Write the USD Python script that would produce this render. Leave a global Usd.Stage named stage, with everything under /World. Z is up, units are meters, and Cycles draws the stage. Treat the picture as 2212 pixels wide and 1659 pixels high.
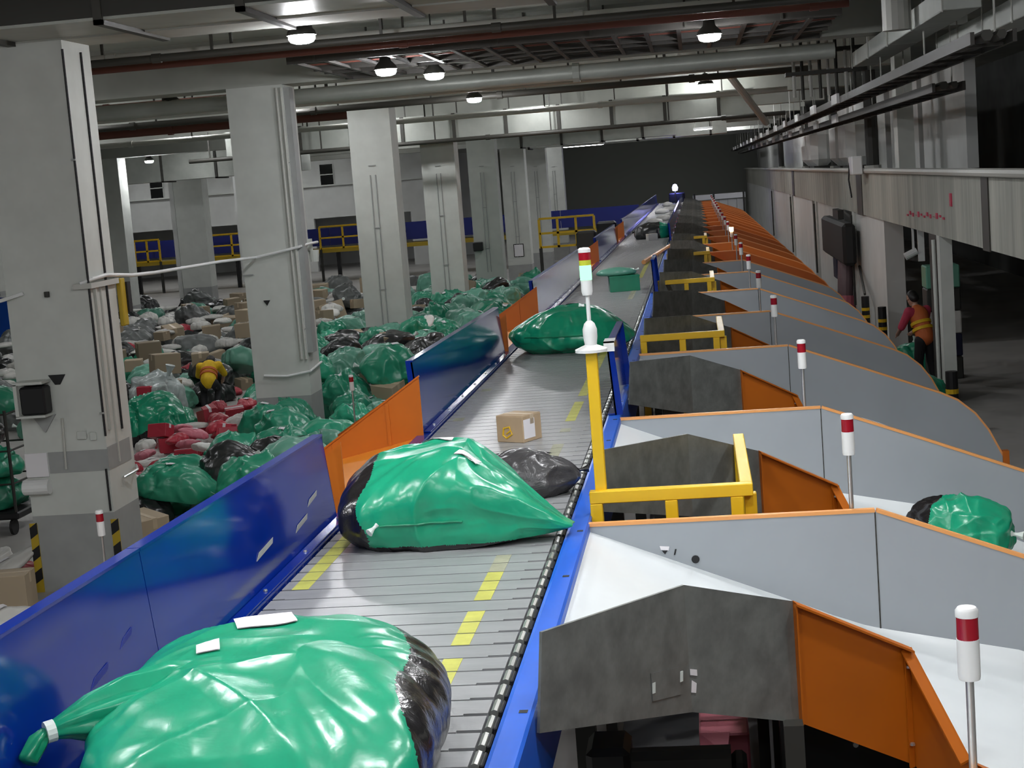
import math
import numpy as np, trimesh, usdkit, meshkit
import manifold3d as m3
from shapely.geometry import Polygon
from pxr import Usd, UsdGeom, Gf, Sdf, UsdShade, Vt

stage = Usd.Stage.CreateInMemory()
W = '/World'
stage.SetDefaultPrim(UsdGeom.Xform.Define(stage, W).GetPrim())
UsdGeom.SetStageUpAxis(stage, 'Z'); UsdGeom.SetStageMetersPerUnit(stage, 1.0)

# ---------------------------------------------------------------- camera, exposure
camera = UsdGeom.Camera.Define(stage, W + '/camera')
camera.CreateHorizontalApertureAttr(36.0); camera.CreateVerticalApertureAttr(27.0)
camera.CreateFocalLengthAttr(3400.0 / 2212 * 36)
camera.CreateClippingRangeAttr(Gf.Vec2f(0.1, 400))
camera.CreateExposureAttr(2.45)
RX = [(0.99042471, 0.11405307, -0.07778680), (0.06207947, 0.13532947, 0.98885392), (0.12330867, -0.98421432, 0.12695330)]
camera.AddTransformOp().Set(Gf.Matrix4d(*[x for r in RX for x in (*r, 0.0)], 0.0, 0.0, 4.2, 1.0))
LAMP_POWER = 40.0           # every high-bay lamp's lens
BELT = 2.4                  # height of the conveyor's surface
rng = np.random.default_rng(11)
# the light comes from the hall's high-bay lamps and added unseen fill lamps (LAMPS below), each with an emitting lens
LAMPS = [(-4.30, 17.75, 6.02), (-4.33, 22.8, 5.95), (-3.9, 24.5, 5.95), (-4.36, 32.3, 5.95), (-9.29, 28.0, 6.09), (-19.16, 54.6, 5.95),
         (-9.9, 53.5, 5.95), (0.31, 21.75, 5.95), (0.35, 34.6, 5.95), (0.43, 55.6, 5.95),
         # added unseen fill lamps above and behind the camera, and behind the beams
         (-4.2, 4.2, 5.95), (-4.2, -3.0, 5.95), (0.35, 10.5, 5.95), (0.35, 5.0, 5.95), (0.35, -3.0, 5.95), (-8.6, 6.0, 5.95), (-8.6, 0.0, 5.95),
         (-13.5, 9.0, 5.95), (-13.5, 24.0, 6.3), (-13.5, 33.0, 6.55), (-8.6, 33.0, 6.55), (-13.5, 42.0, 6.55), (-8.6, 42.0, 6.55), (-4.2, 42.0, 6.6), (0.4, 43.5, 6.6),
         (-18.5, 33.0, 6.55), (-18.5, 43.0, 6.55), (-3.6, 49.0, 6.6), (-13.5, 51.5, 6.6), (-3.4, 67.0, 6.65), (-13.5, 61.0, 6.65), (-24.5, 60.5, 6.65), (0.4, 66.0, 6.65),
         (-3.4, 76.5, 6.65), (-13.5, 70.0, 6.65), (-22.0, 70.0, 6.65), (-31.0, 79.0, 6.6), (-20.0, 83.0, 6.65), (-9.0, 79.0, 6.65), (0.4, 79.0, 6.65), (-28.0, 68.0, 6.6),
         (0.35, 9.0, 5.95), (0.35, 1.4, 5.95), (2.3, 6.6, 5.95), (2.3, 1.5, 5.95), (-1.9, 6.6, 5.95), (-1.9, 1.0, 5.95), (-4.2, 6.6, 5.95), (2.3, 50.0, 6.6), (2.3, 61.0, 6.6), (2.3, 74.0, 6.6), (2.3, 90.0, 6.6), (2.3, 104.0, 6.6),
         (-31.0, 84.5, 6.6), (-24.0, 84.5, 6.6), (-17.0, 78.0, 6.6), (-27.0, 77.0, 6.6), (-3.0, 95.0, 6.6), (-10.0, 104.0, 6.6), (-3.0, 114.5, 6.6), (-20.0, 100.0, 6.6)]

# ---------------------------------------------------------------- materials
LOOKS = {}
def pbr(name, c, rough=0.5, metal=0.0, var=0.0, vscale=4.0, bump=0.0, bscale=20.0, spec=0.5, coat=0.0, rnd=0.0, emit=None, stretch=None, c2=None, trans=0.0):
    """A painted or plastic surface: colour with soft noise variation (var), fine relief (bump), and a per-copy tone (rnd)."""
    n = {'p': ('principled_bsdf', dict(base_color=c, roughness=rough, metallic=metal, specular_ior_level=spec, coat_weight=coat, coat_roughness=0.08))}
    l = []
    if emit:
        n['p'][1].update(emission_color=emit[0], emission_strength=emit[1])
    src = None
    if var or bump:
        n['t'] = ('texture_coordinate', {})
        src = 't.object'
        if stretch:
            n['m'] = ('mapping', dict(scale=stretch)); l.append((src, 'm.vector')); src = 'm.vector'
    if var:
        lo = tuple(x * (1 - var) for x in (c2 or c)); hi = tuple(min(1, x * (1 + var)) for x in c)
        n['n'] = ('noise_texture', dict(scale=vscale, detail=6.0, roughness=0.6)); l.append((src, 'n.vector'))
        n['r'] = ('rgb_ramp', dict(ramp=[(0.3, lo), (0.7, hi)])); l += [('n.fac', 'r.fac')]
        col = 'r.color'
    else:
        n['c'] = ('color', dict(value=c)); col = 'c.color'
    if rnd:
        n['o'] = ('object_info', {}); n['mr'] = ('map_range', dict(from_min=0.0, from_max=1.0, to_min=1 - rnd, to_max=1 + rnd * 0.6)); l.append(('o.random', 'mr.value'))
        n['h'] = ('hsv', dict(hue=0.5, saturation=1.0, fac=1.0)); l += [('mr.result', 'h.value'), (col, 'h.color')]; col = 'h.color'
    if var or rnd:
        l.append((col, 'p.base_color'))
    if bump:
        n['bn'] = ('noise_texture', dict(scale=bscale, detail=4.0, roughness=0.55, distortion=0.4)); l.append((src, 'bn.vector'))
        n['b'] = ('bump', dict(strength=bump, distance=0.02)); l += [('bn.fac', 'b.height'), ('b.normal', 'p.normal')]
    surf = 'p.BSDF'
    if trans:
        n['tr'] = ('translucent_bsdf', dict(color=c)); n['mx'] = ('mix_closure', dict(fac=trans)); l += [('p.BSDF', 'mx.closure1'), ('tr.BSDF', 'mx.closure2')]; surf = 'mx.closure'
    LOOKS[name] = usdkit.material(stage, f'{W}/Looks/{name}', n, l, surface=surf)

def lamp_mat(name, c, s):
    LOOKS[name] = usdkit.material(stage, f'{W}/Looks/{name}', {'e': ('emission', dict(color=c, strength=s))}, [], surface='e.emission')

UsdGeom.Scope.Define(stage, W + '/Looks')
lamp_mat('lens_lit', (0.96, 0.97, 1.0), LAMP_POWER)
lamp_mat('panel_lit', (0.96, 0.97, 1.0), 2.2)
lamp_mat('green_lit', (0.12, 0.44, 0.17), 1.0)
lamp_mat('orange_lit', (1.0, 0.55, 0.25), 6.0)
lamp_mat('blue_lit', (0.35, 0.35, 1.0), 9.0)
pbr('concrete_floor', (0.40, 0.39, 0.37), 0.5, var=0.14, vscale=0.7, bump=0.03, bscale=9)
pbr('slab', (0.50, 0.51, 0.45), 0.85, var=0.10, vscale=0.8)
pbr('beam_paint', (0.40, 0.41, 0.37), 0.85, var=0.10, vscale=1.2)
pbr('white_wall', (0.60, 0.61, 0.59), 0.8, var=0.08, vscale=0.8)
pbr('pillar_white', (0.58, 0.60, 0.56), 0.62, var=0.07, vscale=2.0, bump=0.02, bscale=6)
pbr('pillar_grey', (0.34, 0.35, 0.34), 0.6, var=0.08, vscale=3.0)
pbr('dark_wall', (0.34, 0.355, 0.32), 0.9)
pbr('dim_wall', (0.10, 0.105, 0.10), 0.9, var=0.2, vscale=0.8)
pbr('raw_concrete', (0.38, 0.38, 0.33), 0.8, var=0.30, vscale=1.0, stretch=(0.4, 3.0, 0.25), bump=0.06, bscale=8)
pbr('galvanised_duct', (0.42, 0.44, 0.40), 0.45, metal=0.3, var=0.12, vscale=1.5)
pbr('dark_steel', (0.035, 0.035, 0.03), 0.6)
pbr('black', (0.010, 0.010, 0.011), 0.5)
pbr('rubber', (0.014, 0.014, 0.014), 0.7)
pbr('pipe_dark', (0.05, 0.048, 0.04), 0.55)
pbr('pipe_red', (0.16, 0.05, 0.035), 0.5)
pbr('pipe_light', (0.52, 0.52, 0.48), 0.5)
pbr('tray_steel', (0.06, 0.056, 0.05), 0.55, metal=0.3)
pbr('slat_grey', (0.31, 0.315, 0.32), 0.33, var=0.10, vscale=3.0, bump=0.03, bscale=14, spec=0.6, stretch=(1.0, 4.0, 1.0))
pbr('slat_edge', (0.03, 0.03, 0.03), 0.7)
pbr('chain_steel', (0.42, 0.43, 0.40), 0.35, metal=0.7)
pbr('mark_yellow', (0.52, 0.52, 0.11), 0.6, var=0.15, vscale=9.0)
pbr('mark_worn', (0.34, 0.34, 0.24), 0.6, var=0.2, vscale=9.0)
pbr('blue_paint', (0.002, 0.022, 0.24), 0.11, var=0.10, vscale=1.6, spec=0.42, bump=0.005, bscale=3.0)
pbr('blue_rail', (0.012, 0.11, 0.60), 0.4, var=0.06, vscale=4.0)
pbr('blue_far', (0.010, 0.022, 0.24), 0.5)
pbr('orange_paint', (0.50, 0.125, 0.006), 0.42, var=0.05, vscale=2.0)
pbr('orange_trim', (0.80, 0.36, 0.12), 0.4)
pbr('orange_floor', (0.80, 0.27, 0.02), 0.35)
pbr('slide_white', (0.74, 0.78, 0.79), 0.30, var=0.03, vscale=2.0, spec=0.5)
pbr('panel_grey', (0.33, 0.36, 0.385), 0.38, var=0.04, vscale=1.5)
pbr('galv_sheet', (0.175, 0.185, 0.175), 0.36, metal=0.15, var=0.25, vscale=9.0, bump=0.015, bscale=30)
pbr('yellow_paint', (0.80, 0.50, 0.015), 0.38, var=0.04, vscale=4.0)
pbr('yellow_dark', (0.48, 0.33, 0.02), 0.5)
pbr('white_plastic', (0.78, 0.79, 0.78), 0.35)
pbr('white_paper', (0.80, 0.78, 0.80), 0.6)
pbr('steel_bright', (0.62, 0.63, 0.62), 0.3, metal=0.8)
pbr('red_lens', (0.33, 0.008, 0.02), 0.18, spec=0.7)
pbr('yellow_lens', (0.55, 0.60, 0.05), 0.25)
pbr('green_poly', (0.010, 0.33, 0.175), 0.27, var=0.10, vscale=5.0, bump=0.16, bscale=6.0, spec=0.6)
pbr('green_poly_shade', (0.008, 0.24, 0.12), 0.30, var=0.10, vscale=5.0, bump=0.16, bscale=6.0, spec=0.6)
pbr('black_poly', (0.012, 0.011, 0.012), 0.22, bump=0.4, bscale=13.0, spec=0.7)
pbr('grey_poly', (0.055, 0.053, 0.055), 0.28, bump=0.6, bscale=9.0, spec=0.6)
pbr('tie_white', (0.72, 0.78, 0.74), 0.5)
pbr('carton', (0.45, 0.33, 0.205), 0.65, var=0.06, vscale=6.0)
pbr('carton_tape', (0.56, 0.45, 0.31), 0.4)
pbr('yellow_print', (0.72, 0.45, 0.02), 0.5)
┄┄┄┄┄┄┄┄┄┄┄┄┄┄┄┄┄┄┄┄
Repeat the lines above, starting at the first and stopping after the line that holds "from pxr import", with the pictures left out.

### Solution to the exercise:
Write the USD Python script that would produce this render. Leave a global Usd.Stage named stage, with everything under /World. Z is up, units are meters, and Cycles draws the stage. Treat the picture as 2212 pixels wide and 1659 pixels high.
import math
import numpy as np, trimesh, usdkit, meshkit
import manifold3d as m3
from shapely.geometry import Polygon
from pxr import Usd, UsdGeom, Gf, Sdf, UsdShade, Vt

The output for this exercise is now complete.